I challenge that to some extent, in that there have been many debates such as this one in your Lordships’ Chamber and others in the Commons. There have also been proposals backed by APPGs, such as that on fair business banking, making specific recommendations and decrying the powerlessness that our regulators have or seem to have.

However, the point I make now is that we need effective generic offences not bound up in specific regulation and flexible enough to catch twists and turns. We previously thought that that was the fit-and-proper regime, but that has failed on GRG, which falls under it, because the relevant event took place before the senior management regime came into force. Now we think that it may be the senior managers regime, but there is doubt. The object of that regime—I quote from the 14 November 2014 statement by some of the parliamentary commissioners—was to,

“make clear where senior individual responsibility lay for each aspect of a firm”.
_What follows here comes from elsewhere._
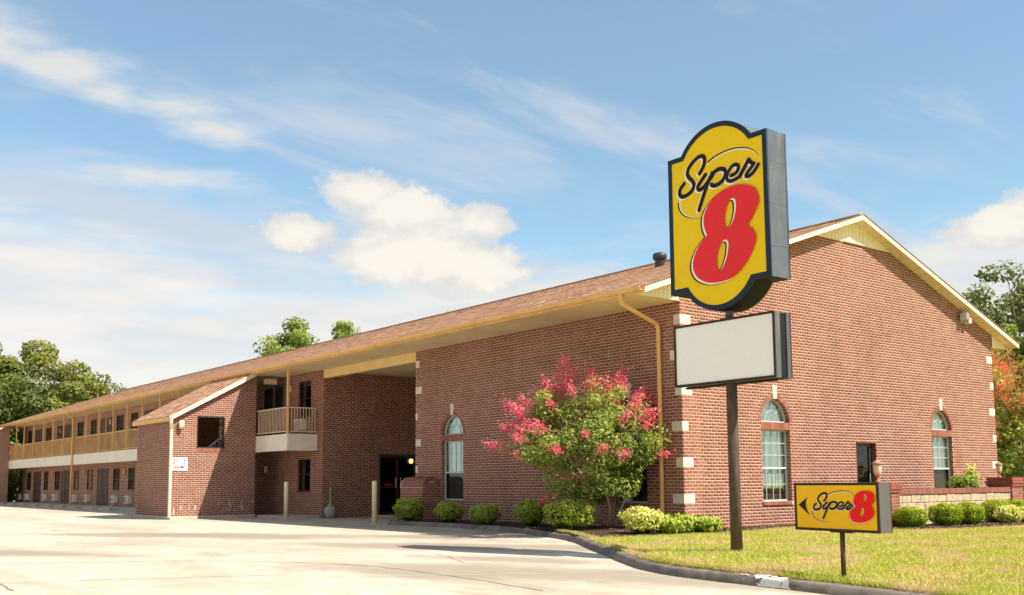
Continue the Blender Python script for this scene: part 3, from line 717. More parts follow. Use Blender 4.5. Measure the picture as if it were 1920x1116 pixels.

“Each aspect” should include unregulated activity, but it is extremely likely that the context has been narrowed through rules and definitions.

I understand completely why industry seeks to limit risk, but the more detail that there is in rules, the less a measure is fit to catch new and unknown developments. Risk is the other side of the coin to using conscience, and conscience and judgment are what we need from senior executives—in fact, I think that is what they are really paid for.

I would like to see a legal analysis of how wide the senior managers regime really is, looking at true life examples, including all the rules and assessment of the managers’ responsibilities. Have the Government done anything like that as part of the monitoring of the implementation of banking reforms?

In the previous GRG debate, I referenced the Australian offence of unconscionable conduct in commerce—a useful generic offence, which I still recommend. I also discussed it with the FCA. It told me that in the context of GRG and corporate lending in general, contract law prevailed and, one-sided though contracts admittedly were, our courts would uphold them, so it was not unconscionable conduct to enforce them. With such an approach to contracts, it is hard to see that the senior managers regime would make any difference without specific guidance—I think some might be under way—but, even then, I wonder how much clout it would have.

This leads me to the conclusion that while we allow or, worse, expect commercial contracts to be unfairly one-sided between powerful and supplicant parties, events that look like oppression to the reasonable-minded person will continue. I see no hope in creating the kind of conscience culture that we seek in business and banking until we address the issue of contracts. If heavily one-sided contracts between large and small entities are the business norm “just because they can”, it has already set the tone and lowered the bar for decent behaviour.

I know that English law is considered an asset, including for the predictability of interpreting contracts, but that does not mean that nothing can be done. Why should “fair and reasonable” be only for consumers? We know what happens. Contracts to SMEs are “take it or leave it”, frequently leaving SMEs in the position of accepting terms that leave them vulnerable—for example, it being simply impossible to organise alternative refinancing on the notice timetables included in the contract. In my own business I often chose the “leave it” option but not everybody has the resources to do that.

Some time ago—I think it was in 2002—in Law Commission Consultation Paper No. 166, which is also Scottish Law Commission Discussion Paper No. 119, there were recommended changes to unfair terms in contracts, which I believe have still not been taken up. They included more protections in business-to-business contracts. The paper said that,

“it is our provisional conclusion that even though the changes we suggest would not be major, they would deal with types of unfair term that have caused very real problems to a number of businesses”.

It is time to dust off those proposals and look at them again alongside the other suggestions that have come forward from various think tanks and others in the light of recent banking scandals. English law does not need to guard the bully and the powerful to maintain its success.